Saving the World one TED Talk at a Time

I watched these two TED Talks earlier this year and figured they’d be appropriate to bring up in the blog.  They are less than 10 minutes each, enjoy. 

Video #1 is about this guy who invented a technology that uses fungi to transorm agricultural waste into strong composite materials.  His example is on using fungi to make packaging material instead of using styrofoam.  It is estimated that styrofoam takes up 25% of the world’s landfills while this technology would be completely compostable, very cool, check it out.

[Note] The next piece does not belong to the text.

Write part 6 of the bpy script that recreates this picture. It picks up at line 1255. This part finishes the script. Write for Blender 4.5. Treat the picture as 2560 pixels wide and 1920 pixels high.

Video #2 is an absolutely FRIGHTENING talk.  Basically there is a massive island of garbage in the middle of the Pacific Ocean called the Great Pacific Garbage Patch.  It is roughly the size of Texas.  Trash from all over the world is carried here by the ocean’s currents and while you can’t walk on it like a real island, it is a definable mass of garbage that can be seen from space.  Not hard to imagine where in the U.S. we consume 2 million plastic bottles every 5 minutes and an infinitesimally small number of people actually recycle them.  This video shocked me and I hope it shocks you too.  “Only we humans make products nature can’t digest.”

This entry was posted in August - Life Without the Landfill. Bookmark the permalink.

2 Responses to Saving the World one TED Talk at a Time

  1. Ugh, the ocean one is so depressing. Because even if we miraculously stopped using plastic right now, the ocean will never be clean. We have already ruined it forever.